What to do — Write the lines out again, from the top of the material to the line containing "random.seed(7)", pictures excluded.

Dataset content —
________________
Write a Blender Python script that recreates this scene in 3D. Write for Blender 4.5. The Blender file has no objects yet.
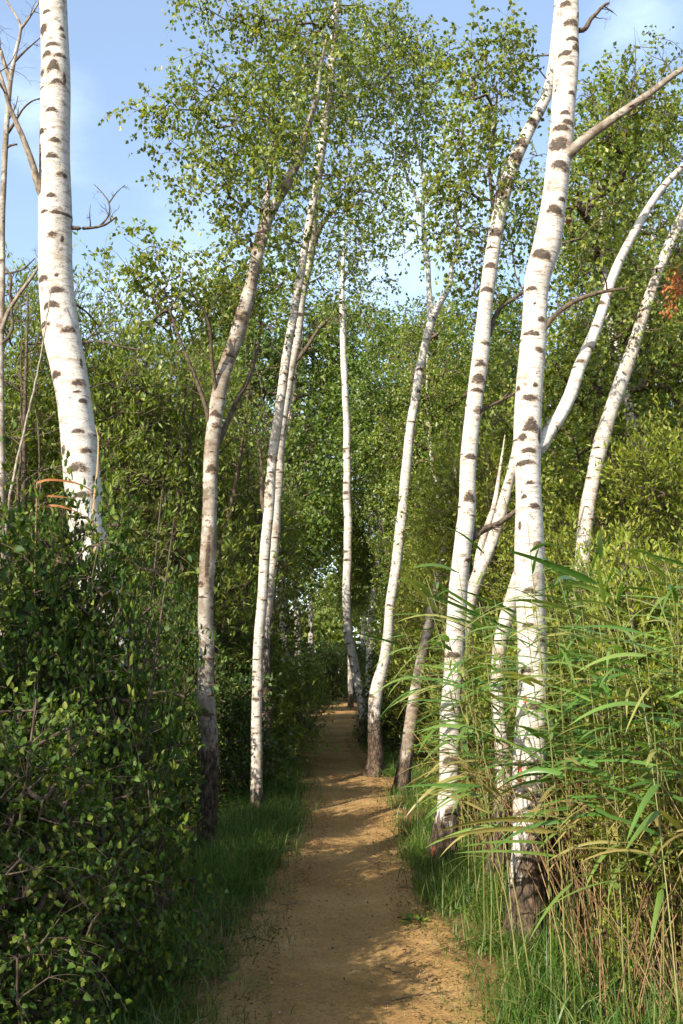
import bpy, math, random
import numpy as np
from mathutils import Vector

SC = bpy.context.scene
COL = SC.collection
rng = np.random.default_rng(7)
random.seed(7)

# ------------------------------------------------------------------ camera maths
F = 950.0
CX, CY = 341.5, 512.0
PITCH = math.radians(9.4)
EYE = np.array([0.0, 0.0, 1.6])
cp, sp = math.cos(PITCH), math.sin(PITCH)

def ray(px, py):
    u = (px - CX) / F
    v = (CY - py) / F
    return np.array([u, cp - sp * v, sp + cp * v])

def P(px, py, Y):
    """world point seen at a pixel of the photograph, Y metres ahead"""
    d = ray(px, py)
    return EYE + d * (Y / d[1])

def scale_at(py, Y):
    """metres per pixel there"""
    d = ray(CX, py)
    return (Y / d[1]) / F

def groundY(py):
    d = ray(CX, py)
    return d[1] * (-EYE[2] / d[2])

def G(px, py):
    d = ray(px, py)
    p = EYE + d * (-EYE[2] / d[2])
    return p

def hgt(x, y):
    return (0.035 * np.sin(x * 0.9 + 1.3) * np.cos(y * 0.55 + 0.4) + 0.018 * np.sin(x * 2.3 + y * 1.7)
            + 0.010 * np.sin(x * 5.1 - y * 3.3 + 1.0))

# ------------------------------------------------------------------ materials
def mat(name):
    m = bpy.data.materials.new(name)
    m.use_nodes = True
    nt = m.node_tree
    nt.nodes.clear()
    out = nt.nodes.new('ShaderNodeOutputMaterial')
    return m, nt, out

def N(nt, t, **kw):
    n = nt.nodes.new(t)
    for k, v in kw.items():
        setattr(n, k, v)
    return n

def link(nt, a, ao, b, bi):
    nt.links.new(a.outputs[ao], b.inputs[bi])

def ramp(nt, stops, interp='LINEAR'):
    r = N(nt, 'ShaderNodeValToRGB')
    r.color_ramp.interpolation = interp
    e = r.color_ramp.elements
    while len(e) < len(stops):
        e.new(0.5)
    for i, (p, c) in enumerate(stops):
        e[i].position = p
        e[i].color = (c[0], c[1], c[2], 1) if not isinstance(c, (int, float)) else (c, c, c, 1)
    return r

def leaf_mat(name, cols, trans=0.4, rough=0.45, spec=0.4, tcol=None):
    """cols: leaf colours met at random, leaf by leaf"""
    m, nt, out = mat(name)
    geo = N(nt, 'ShaderNodeNewGeometry')
    st = [(i / (len(cols) - 1) if len(cols) > 1 else 0, c) for i, c in enumerate(cols)]
    r = ramp(nt, st)
    link(nt, geo, 'Random Per Island', r, 'Fac')
    # slow drift of hue through the plant
    tc = N(nt, 'ShaderNodeTexCoord')
    no = N(nt, 'ShaderNodeTexNoise')
    no.inputs['Scale'].default_value = 1.3
    no.inputs['Detail'].default_value = 2
    link(nt, tc, 'Object', no, 'Vector')
    hs = N(nt, 'ShaderNodeHueSaturation')
    mr = N(nt, 'ShaderNodeMapRange')
    mr.inputs['From Min'].default_value = 0.3
    mr.inputs['From Max'].default_value = 0.7
    mr.inputs['To Min'].default_value = 0.75
    mr.inputs['To Max'].default_value = 1.25
    link(nt, no, 'Fac', mr, 'Value')
    link(nt, mr, 'Result', hs, 'Value')
    link(nt, r, 'Color', hs, 'Color')
    p = N(nt, 'ShaderNodeBsdfPrincipled')
    p.inputs['Roughness'].default_value = rough
    p.inputs['Specular IOR Level'].default_value = spec
    link(nt, hs, 'Color', p, 'Base Color')
    t = N(nt, 'ShaderNodeBsdfTranslucent')
    mul = N(nt, 'ShaderNodeMix', data_type='RGBA', blend_type='MULTIPLY')
    mul.inputs[0].default_value = 1.0
    c = tcol or (1.5, 1.35, 0.5)
    mul.inputs[7].default_value = (c[0], c[1], c[2], 1)
    nt.links.new(hs.outputs['Color'], mul.inputs[6])
    nt.links.new(mul.outputs[2], t.inputs['Color'])
    mx = N(nt, 'ShaderNodeMixShader')
    mx.inputs[0].default_value = trans
    link(nt, p, 'BSDF', mx, 1)
    link(nt, t, 'BSDF', mx, 2)
    link(nt, mx, 'Shader', out, 'Surface')
    return m

def wood_mat(name, c1, c2, scale=14, rough=0.85, stretch=0.25):
    m, nt, out = mat(name)
    tc = N(nt, 'ShaderNodeTexCoord')
    mp = N(nt, 'ShaderNodeMapping')
    mp.inputs['Scale'].default_value = (1, 1, stretch)
    link(nt, tc, 'Object', mp, 'Vector')
    no = N(nt, 'ShaderNodeTexNoise')
    no.inputs['Scale'].default_value = scale
    no.inputs['Detail'].default_value = 5
    link(nt, mp, 'Vector', no, 'Vector')
    r = ramp(nt, [(0.3, c1), (0.7, c2)])
    link(nt, no, 'Fac', r, 'Fac')
    p = N(nt, 'ShaderNodeBsdfPrincipled')
    p.inputs['Roughness'].default_value = rough
    p.inputs['Specular IOR Level'].default_value = 0.2
    link(nt, r, 'Color', p, 'Base Color')
    b = N(nt, 'ShaderNodeBump')
    b.inputs['Strength'].default_value = 0.5
    b.inputs['Distance'].default_value = 0.01
    link(nt, no, 'Fac', b, 'Height')
    link(nt, b, 'Normal', p, 'Normal')
    link(nt, p, 'BSDF', out, 'Surface')
    return m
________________
Result of this exercise —
Write a Blender Python script that recreates this scene in 3D. Write for Blender 4.5. The Blender file has no objects yet.
import bpy, math, random
import numpy as np
from mathutils import Vector

SC = bpy.context.scene
COL = SC.collection
rng = np.random.default_rng(7)
random.seed(7)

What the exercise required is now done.